Но удовольствие бала было испорчено для Тани. Накануне, когда Таня озабоченно носилась по дому, она столкнулась со скромно одетой женщиной, которая хотела видеть Толстого, и отмахнулась от нее, невнимательно отнеслась к ней и сказала, что отца видеть нельзя. Каково же было огорчение Тани, когда она узнала, что это была жена Хилкова, у которого отняли детей. Она приходила искать помощи и утешения у Толстого.
Несмотря на веселье, в котором Толстой невольно иногда принимал участие, он старался держаться в стороне от окружающей его жизни. Он избегал посещения лекций, концертов, литературных вечеров. Всюду, где бы он ни появлялся, его узнавали, публика начинала перешептываться, и нередко, как это случилось на лекции профессора Цингера, Толстому устраивали овацию. Он не мог долгое время выдерживать московскую жизнь, стремился в Ясную Поляну, где ему было легче всего.
Тишина, покой, наступавшие в Ясной Поляне после шумного лета, когда старый яснополянский дом был переполнен молодежью, детьми, слугами, гувернерами и гувернантками — было как раз то, чего искал Толстой, и без чего ему всегда было тоскливо и душно. Липовые аллеи, лужайка перед домом — занесены глубоким покровом снега, пройти здесь без лыж нельзя. Но зато в лесах проезжены дороги, по которым возят дрова. В полушубке и валенках, пешком или верхом, Толстой совершает свои прогулки. Он замечает все: и тройные следы зайца–беляка, и крошечные следы белок, и крупные, по прямой линии, следы волков. В доме тепло. Трещат в печах сухие березовые дрова, прислуги нет. Толстой сам таскает дрова, топит печи. Дочери и друзья убирают дом, готовят, моют посуду. Почему бы не жить так всегда, в мире, покое, тишине, среди природы? Какими ненужными, вредными, засоряющими душу представляются Толстому городская суета, роскошь, безделье…
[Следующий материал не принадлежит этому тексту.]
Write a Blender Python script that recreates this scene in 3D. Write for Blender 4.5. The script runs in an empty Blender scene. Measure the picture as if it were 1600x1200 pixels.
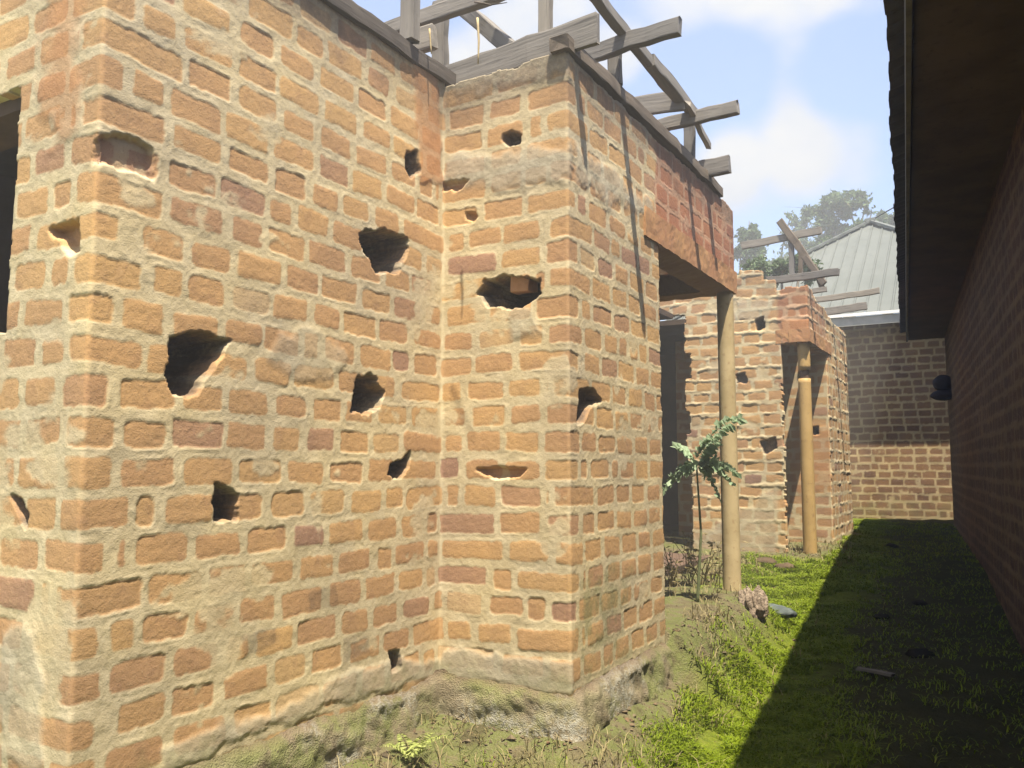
import bpy, math, random
import numpy as np
from mathutils import Vector, Matrix

random.seed(7)
RNG = np.random.default_rng(11)
scene = bpy.context.scene
COL = scene.collection

# ------------------------------------------------------------------ camera
F, PITCH, YAW = 1310.0, math.radians(5.5), math.radians(30.1)
_fw = np.array([-math.sin(YAW)*math.cos(PITCH), math.cos(YAW)*math.cos(PITCH), math.sin(PITCH)])
_rt = np.array([math.cos(YAW), math.sin(YAW), 0.0]); _up = np.cross(_rt, _fw)
def at(x, y, ax, c):
    """photo pixel (1600x1200) -> point of the site on the plane axis=c (eye at the origin)"""
    r = _fw + _rt*(x-800)/F - _up*(y-600)/F
    return r*(c/r[ax])
cam = bpy.data.cameras.new('camera'); camo = bpy.data.objects.new('camera', cam); COL.objects.link(camo)
cam.sensor_width = 36; cam.lens = F/1600*36; cam.clip_end = 2000; cam.clip_start = 0.05
camo.location = (0, 0, 0); camo.rotation_euler = (math.pi/2+PITCH, 0, YAW)
scene.camera = camo

# ------------------------------------------------------------------ helpers: objects
def empty(name, loc, label, cat, group=None):
    o = bpy.data.objects.new(name, None); COL.objects.link(o); o.location = loc; o.empty_display_size = .2
    o['label'] = label; o['category'] = cat
    if group: o['group'] = group
    return o
def tag(o, label=None, cat=None, group=None, kind=None):
    for k, v in (('label', label), ('category', cat), ('group', group), ('kind', kind)):
        if v: o[k] = v
    return o
def link(name, me, parent=None, mats=()):
    o = bpy.data.objects.new(name, me); COL.objects.link(o)
    for m in mats: me.materials.append(m)
    if parent:
        o.parent = parent
        o.matrix_parent_inverse = Matrix.Translation(-Vector(parent.location))
    return o
def np_mesh(name, V, Fq, attrs=None, smooth=True, nper=4):
    me = bpy.data.meshes.new(name)
    V = np.asarray(V, np.float32); Fq = np.asarray(Fq, np.int32)
    me.vertices.add(len(V)); me.vertices.foreach_set('co', V.ravel())
    me.loops.add(Fq.size); me.loops.foreach_set('vertex_index', Fq.ravel())
    me.polygons.add(len(Fq)); me.polygons.foreach_set('loop_start', np.arange(len(Fq), dtype=np.int32)*nper)
    me.polygons.foreach_set('use_smooth', np.full(len(Fq), smooth))
    for k, a in (attrs or {}).items():
        at_ = me.color_attributes.new(k, 'FLOAT_COLOR', 'POINT')
        at_.data.foreach_set('color', np.asarray(a, np.float32).ravel())
    me.update(); me.validate()
    return me

# ------------------------------------------------------------------ helpers: noise
def _hash(ix, iy, seed):
    n = (ix.astype(np.int64)*374761393 + iy.astype(np.int64)*668265263 + seed*974634777) & 0x7fffffff
    n = (n ^ (n >> 13))*1274126177 & 0x7fffffff
    n = (n ^ (n >> 16)) & 0xffffff
    return n/float(0xffffff)
def vnoise(x, y, seed=0):
    ix = np.floor(x); iy = np.floor(y); fx = x-ix; fy = y-iy
    fx = fx*fx*(3-2*fx); fy = fy*fy*(3-2*fy)
    a = _hash(ix, iy, seed); b = _hash(ix+1, iy, seed); c = _hash(ix, iy+1, seed); d = _hash(ix+1, iy+1, seed)
    return (a*(1-fx)+b*fx)*(1-fy)+(c*(1-fx)+d*fx)*fy
def fbm(x, y, seed=0, oc=3):
    x = np.asarray(x, float); y = np.asarray(y, float)
    s = 0; a = .5; t = 0
    for k in range(oc):
        s = s + a*vnoise(x*2**k+k*17.3, y*2**k+k*9.1, seed+k*31); t += a; a *= .5
    return s/t
def sstep(a, b, x):
    t = np.clip((x-a)/(b-a), 0, 1); return t*t*(3-2*t)
def poly_sdf(px, py, poly):
    poly = np.asarray(poly, float); n = len(poly)
    d = np.full(px.shape, 1e9); ins = np.zeros(px.shape, bool)
    for i in range(n):
        x1, y1 = poly[i]; x2, y2 = poly[(i+1) % n]
        ex, ey = x2-x1, y2-y1; wx, wy = px-x1, py-y1
        t = np.clip((wx*ex+wy*ey)/(ex*ex+ey*ey+1e-12), 0, 1)
        d = np.minimum(d, (wx-ex*t)**2+(wy-ey*t)**2)
        c = ((y1 > py) != (y2 > py)) & (px < (x2-x1)*(py-y1)/((y2-y1) if abs(y2-y1) > 1e-9 else 1e-9)+x1)
        ins ^= c
    d = np.sqrt(d)
    return np.where(ins, -d, d)

# ------------------------------------------------------------------ helpers: materials
class NG:
    def __init__(s, name):
        s.m = bpy.data.materials.new(name); s.m.use_nodes = True
        s.t = s.m.node_tree; s.t.nodes.clear()
        s.out = s.t.nodes.new('ShaderNodeOutputMaterial')
        s.b = s.t.nodes.new('ShaderNodeBsdfPrincipled')
        s.t.links.new(s.b.outputs[0], s.out.inputs[0])
        s.b.inputs['Roughness'].default_value = .9
        s.b.inputs['Specular IOR Level'].default_value = .2
    def n(s, typ, **kw):
        x = s.t.nodes.new(typ)
        for k, v in kw.items(): setattr(x, k, v)
        return x
    def L(s, a, b): s.t.links.new(a, b)
    def setin(s, sock, v):
        if hasattr(v, 'is_linked') or hasattr(v, 'links'): s.L(v, sock)
        else: sock.default_value = v
    def attr(s, name):
        a = s.n('ShaderNodeAttribute'); a.attribute_name = name
        sp = s.n('ShaderNodeSeparateColor'); s.L(a.outputs['Color'], sp.inputs[0])
        return sp.outputs[0], sp.outputs[1], sp.outputs[2], a.outputs['Alpha'], a.outputs['Color']
    def coord(s, which='Object', scale=(1, 1, 1)):
        c = s.n('ShaderNodeTexCoord'); mp = s.n('ShaderNodeMapping'); mp.inputs['Scale'].default_value = scale
        s.L(c.outputs[which], mp.inputs[0]); return mp.outputs[0]
    def noise(s, vec, scale, detail=4, rough=.55, dist=0):
        x = s.n('ShaderNodeTexNoise'); s.L(vec, x.inputs['Vector'])
        x.inputs['Scale'].default_value = scale; x.inputs['Detail'].default_value = detail
        x.inputs['Roughness'].default_value = rough; x.inputs['Distortion'].default_value = dist
        return x.outputs['Fac']
    def ramp(s, fac, stops):
        r = s.n('ShaderNodeValToRGB'); e = r.color_ramp.elements
        while len(e) < len(stops): e.new(.5)
        for i, (p, c) in enumerate(stops):
            e[i].position = p; e[i].color = (*c, 1) if len(c) == 3 else c
        s.setin(r.inputs[0], fac); return r.outputs[0]
    def mix(s, fac, a, b, mode='MIX'):
        x = s.n('ShaderNodeMix'); x.data_type = 'RGBA'; x.blend_type = mode
        s.setin(x.inputs[0], fac)
        for i, v in ((6, a), (7, b)):
            if isinstance(v, tuple): x.inputs[i].default_value = (*v, 1) if len(v) == 3 else v
            else: s.L(v, x.inputs[i])
        return x.outputs[2]
    def math(s, op, a, b=0.0):
        x = s.n('ShaderNodeMath', operation=op); s.setin(x.inputs[0], a); s.setin(x.inputs[1], b); return x.outputs[0]
    def mrange(s, v, a, b, c=0.0, d=1.0):
        x = s.n('ShaderNodeMapRange'); x.interpolation_type = 'SMOOTHSTEP'
        s.setin(x.inputs[0], v)
        for i, q in enumerate((a, b, c, d)): x.inputs[i+1].default_value = q
        return x.outputs[0]
    def color(s, c): s.setin(s.b.inputs['Base Color'], c if not isinstance(c, tuple) else (*c, 1))
    def bump(s, h, strength=.4, dist=.01):
        x = s.n('ShaderNodeBump'); x.inputs['Strength'].default_value = strength; x.inputs['Distance'].default_value = dist
        s.L(h, x.inputs['Height']); s.L(x.outputs[0], s.b.inputs['Normal'])

def mat_brick(name, bricks, mortar, conc=((.30, .26, .18), (.43, .38, .27)), varamp=1.0):
    g = NG(name); P = g.coord('Object')
    mask, tone, cc, dirt_shade, _ = g.attr('bk'); mud_shade, red, moss, _, _ = g.attr('bq')
    n1 = g.noise(P, 9, 5, .6); n2 = g.noise(P, 55, 4, .65); n3 = g.noise(P, 2.2, 3)
    n4 = g.noise(P, 190, 2, .5)
    bc = g.ramp(tone, bricks)
    bc = g.mix(g.mrange(n1, .5, .72, 0, .55), bc, g.mix(.6, bc, (.22, .12, .075)))
    bc = g.mix(g.mrange(n2, .52, .75, 0, .4), bc, (.46, .31, .16))
    bc = g.mix(g.mrange(n4, .60, .74, 0, .5), bc, (.10, .05, .035))
    mc = g.mix(g.mrange(n1, .3, .7), mortar[0], mortar[1])
    mc = g.mix(g.mrange(n2, .55, .78, 0, .5), mc, mortar[2])
    mc = g.mix(g.mrange(n4, .62, .75, 0, .35), mc, (.16, .12, .08))
    cn = g.mix(g.mrange(n1, .3, .7), conc[0], conc[1])
    cn = g.mix(g.mrange(n2, .55, .8, 0, .5), cn, (.2, .17, .12))
    c = g.mix(mask, mc, bc)
    c = g.mix(g.math('MULTIPLY', red, .75), c, g.mix(mask, (.33, .16, .10), (.25, .085, .05)))
    c = g.mix(cc, c, cn)
    c = g.mix(g.math('MULTIPLY', mud_shade, .9), c, g.mix(n1, (.34, .15, .06), (.45, .22, .09)))
    dn = g.math('MULTIPLY', dirt_shade, g.mrange(g.math('ADD', g.math('MULTIPLY', n1, .6), g.math('MULTIPLY', n2, .4)), .3, .6, .35, 1.0))
    c = g.mix(dn, c, (.085, .062, .045))
    c = g.mix(g.math('MULTIPLY', moss, g.mrange(n1, .35, .6)), c, g.mix(n2, (.13, .13, .05), (.24, .22, .10)))
    c = g.mix(1.0, c, g.mix(g.mrange(n3, .3, .7), (.86, .86, .9), (1.08, 1.06, 1.0)), 'MULTIPLY')
    g.color(c)
    h = g.math('ADD', g.math('MULTIPLY', n2, .7), g.math('MULTIPLY', n4, .35))
    g.bump(h, .6, .005)
    return g.m
WARM = [(0.0, (.25, .15, .105)), (.10, (.30, .175, .11)), (.35, (.375, .22, .106)), (.6, (.412, .248, .112)), (.82, (.442, .275, .118)), (1.0, (.42, .30, .165))]
MORT = ((.42, .34, .20), (.50, .415, .26), (.55, .475, .32))
M_BRICK = mat_brick('warm_brick', WARM, MORT)
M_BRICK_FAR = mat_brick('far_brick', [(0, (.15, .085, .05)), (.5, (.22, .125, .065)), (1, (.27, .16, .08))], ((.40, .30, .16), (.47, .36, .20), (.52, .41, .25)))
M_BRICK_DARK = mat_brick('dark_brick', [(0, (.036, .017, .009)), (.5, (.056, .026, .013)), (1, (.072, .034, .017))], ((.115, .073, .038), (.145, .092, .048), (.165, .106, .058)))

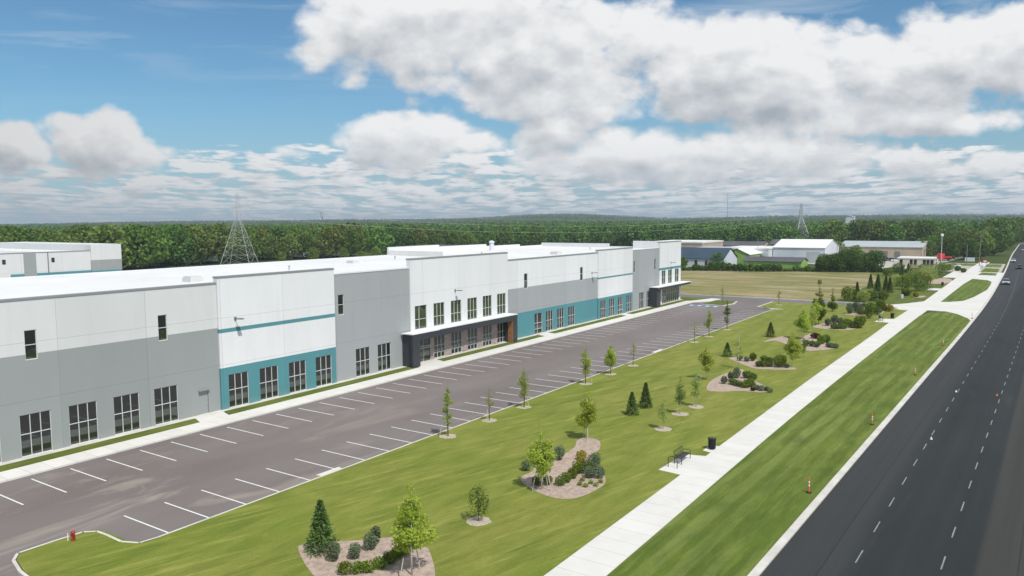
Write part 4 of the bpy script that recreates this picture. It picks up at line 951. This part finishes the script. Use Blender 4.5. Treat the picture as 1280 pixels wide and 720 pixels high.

Зимой 1894 года в Ясной Поляне с Толстым жили М. А. Шмидт, Поша Бирюков и позднее приехал Н. Н. Ге, Дедушка был взволнован. Он горел желаньем показать Толстому большую картину «Распятие», которую он только что закончил. Когда друзья вернулись в Москву, дедушка повел Толстого в частную мастерскую, где стояла его картина. Бирюков так описывает эту сцену:
«…Лев Николаевич вошел в мастерскую и остановился перед картиной, устремив на нее свой проницательный взгляд. Н. Н. Ге не выдержал этого испытания и убежал из мастерской в прихожую. Через несколько минут Л. Н. пошел к нему, увидал его, смиренно ждущего суда, он протянул к нему руки и они бросились друг другу в объятия. Послышались тихие сдержанные рыдания. Оба они плакали, как дети, и мне слышались сквозь слезы произнесенные Л. Н-чем слова: «Как это вы могли так сделать!» Н. Н. Ге был счастлив. Экзамен был выдержан».1
Но члены императорского дома не разделяли мнения Толстого о «Распятии». На Петербургской выставке президент Академии Художеств, великий князь
Владимир Александрович, осматривавший выставку, был возмущен: «Это бойня», — сказал он, отвернувшись, й судьба «Распятия» была решена — его сняли с выставки.